Summary: (“Of Studies”):
Studies, to Bacon, are a multi-edged sword. They can be used
for good or ill. He begins on a positive note: “Studies serve for
delight, for ornament, and for ability." He notes that the best
advice can originate only from those who are well read. Bacon
suggests that studies, books, and reading have potentially
damaging liabilities: “To spend too much time in studies is
sloth; to use them too much for ornament is affectation; to
make judgment wholly by their rules is the humour of a
scholar." No sooner does he grant these disadvantages, then
he lists their advantages using an agricultural metaphor: “They
perfect nature, and are perfected by experience; for natural
abilities are like natural plants, that need pruning by study."

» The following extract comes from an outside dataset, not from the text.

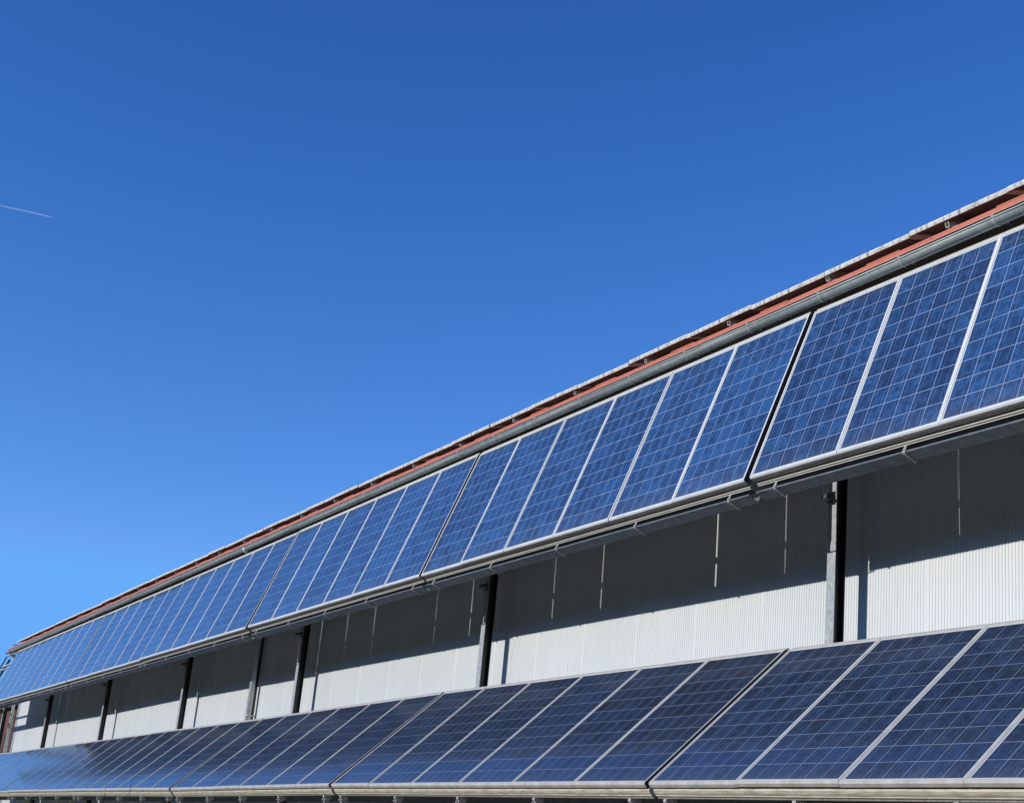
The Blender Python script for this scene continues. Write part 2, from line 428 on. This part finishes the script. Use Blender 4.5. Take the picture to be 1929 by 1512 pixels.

Bacon now returns to their potential misuse: “Crafty men
contemn studies, simple men admire them, and wise men use
them; for they teach not their own use." Bacon is fond of
mentioning the general use of studies in an aphoristic manner:
“Read not to contradict and confute, nor to believe and take
for granted, nor to find talk and discourse, but to weigh and
consider." He mentions other uses that have since become
oral commonplaces in English: “Some books are to be tasted,
others to be swallowed, and some few to be chewed and
digested." Bacon has numerous other pithy uses for studies:
“Reading maketh a full man; conference a ready man; and
writing an exact man." Bacon also warns the uninitiated about
the dangers of a lack of studies: “So if a man’s wit be
wandering, let him study the mathematics." Clearly, for Bacon
studies ought to be an essential part of every man’s scope—
even if that scope entailed a minor danger of misuse.